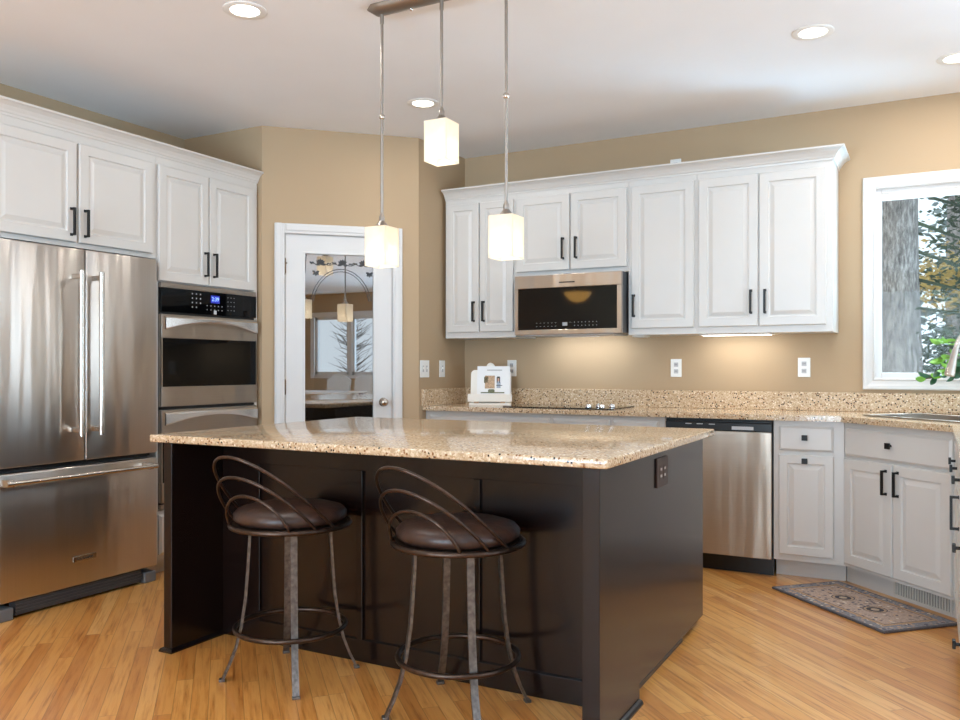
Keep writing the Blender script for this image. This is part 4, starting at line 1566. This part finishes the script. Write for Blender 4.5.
random.seed(5)
t1 = trunk(-0.26, 8.6, 0.17, 7.5, 'broad gray tree trunk at the left of the window view')
t2 = trunk(0.45, 11.6, 0.28, 7.5, 'rough gray tree trunk at the right edge of the window view')
b = B()
sprays(b, (0.72, 0.3, 2.8), 2600, (0.27, 0.4, 0.55), 0.06)
sprays(b, (0.75, 0.3, 1.7), 1400, (0.3, 0.4, 0.35), 0.055)
for k in range(8):
    z = 1.5 + k * 0.26
    b.tube([(0.12, 0, z + 0.2), (0.45, 0.1, z + 0.1 + 0.05 * math.sin(k)), (0.95, 0.2, z - 0.1)], [0.018, 0.012, 0.004], 6)
b.done('branches', 'needles', t1)
b = B()
sprays(b, (-0.25, -0.7, 2.65), 1500, (0.3, 0.2, 0.17), 0.07)
b.done('golden_branches', 'gold_needles', t2)
b = B()
sprays(b, (-0.4, 0.2, 1.75), 1300, (0.35, 0.3, 0.25), 0.055)
b.done('green_branches', 'needles', t2)
for i, (x, y, hh) in enumerate(((-0.75, 13.5, 6.5), (0.6, 18.5, 7), (-1.6, 23.0, 8))):
    tt = thing('evergreen_tree', 'snow-dusted evergreen tree far behind the trunks', 'tree', (x, y, -0.5), 0, 'distant evergreens beyond the window')
    B().cyl((0, 0, 0), (0, 0, hh * 0.9), 0.14, 0.03, 10).done('trunk', 'bark', tt)
    b = B()
    for k in range(9):
        z = 0.9 + (hh - 1) * k / 9
        s_ = 0.9 * (1 - k / 10)
        sprays(b, (0, 0, z), 130, (s_ * 0.6, s_ * 0.6, 0.2), 0.2)
    b.done('boughs', 'needles_far', tt)
for i, (x, y) in enumerate(((8.6, -4.6), (9.4, -3.2), (8.6, -1.8), (10.9, -5.0), (11.2, -3.6), (10.9, -2.0))):
    tt = trunk(x, y, 0.10, 6, 'bare snowy tree mirrored in the pantry door glass', random.uniform(-0.08, 0.08))
    tt['group'] = 'bare trees beyond the nook windows'
    b = B()
    for k in range(240):
        z = 1.2 + random.random() * 3.2
        an = random.uniform(0, 2 * PI)
        d = Vector((math.cos(an), math.sin(an), random.uniform(0.2, 0.9)))
        p0 = Vector((0, 0, z))
        L = random.uniform(0.3, 0.62)
        b.tube([p0, p0 + d * L * 0.5 + Vector((random.uniform(-.1, .1), random.uniform(-.1, .1), random.uniform(-.1, .1))), p0 + d * L], [0.012, 0.008, 0.003], 5)
    b.done('branches', 'bark', tt)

_STATED TASK_:
Output the data above without changes, apart from leaving out the pictures.

_PROBLEM SOLUTION_:
Keep writing the Blender script for this image. This is part 4, starting at line 1566. This part finishes the script. Write for Blender 4.5.
random.seed(5)
t1 = trunk(-0.26, 8.6, 0.17, 7.5, 'broad gray tree trunk at the left of the window view')
t2 = trunk(0.45, 11.6, 0.28, 7.5, 'rough gray tree trunk at the right edge of the window view')
b = B()
sprays(b, (0.72, 0.3, 2.8), 2600, (0.27, 0.4, 0.55), 0.06)
sprays(b, (0.75, 0.3, 1.7), 1400, (0.3, 0.4, 0.35), 0.055)
for k in range(8):
    z = 1.5 + k * 0.26
    b.tube([(0.12, 0, z + 0.2), (0.45, 0.1, z + 0.1 + 0.05 * math.sin(k)), (0.95, 0.2, z - 0.1)], [0.018, 0.012, 0.004], 6)
b.done('branches', 'needles', t1)
b = B()
sprays(b, (-0.25, -0.7, 2.65), 1500, (0.3, 0.2, 0.17), 0.07)
b.done('golden_branches', 'gold_needles', t2)
b = B()
sprays(b, (-0.4, 0.2, 1.75), 1300, (0.35, 0.3, 0.25), 0.055)
b.done('green_branches', 'needles', t2)
for i, (x, y, hh) in enumerate(((-0.75, 13.5, 6.5), (0.6, 18.5, 7), (-1.6, 23.0, 8))):
    tt = thing('evergreen_tree', 'snow-dusted evergreen tree far behind the trunks', 'tree', (x, y, -0.5), 0, 'distant evergreens beyond the window')
    B().cyl((0, 0, 0), (0, 0, hh * 0.9), 0.14, 0.03, 10).done('trunk', 'bark', tt)
    b = B()
    for k in range(9):
        z = 0.9 + (hh - 1) * k / 9
        s_ = 0.9 * (1 - k / 10)
        sprays(b, (0, 0, z), 130, (s_ * 0.6, s_ * 0.6, 0.2), 0.2)
    b.done('boughs', 'needles_far', tt)
for i, (x, y) in enumerate(((8.6, -4.6), (9.4, -3.2), (8.6, -1.8), (10.9, -5.0), (11.2, -3.6), (10.9, -2.0))):
    tt = trunk(x, y, 0.10, 6, 'bare snowy tree mirrored in the pantry door glass', random.uniform(-0.08, 0.08))
    tt['group'] = 'bare trees beyond the nook windows'
    b = B()
    for k in range(240):
        z = 1.2 + random.random() * 3.2
        an = random.uniform(0, 2 * PI)
        d = Vector((math.cos(an), math.sin(an), random.uniform(0.2, 0.9)))
        p0 = Vector((0, 0, z))
        L = random.uniform(0.3, 0.62)
        b.tube([p0, p0 + d * L * 0.5 + Vector((random.uniform(-.1, .1), random.uniform(-.1, .1), random.uniform(-.1, .1))), p0 + d * L], [0.012, 0.008, 0.003], 5)
    b.done('branches', 'bark', tt)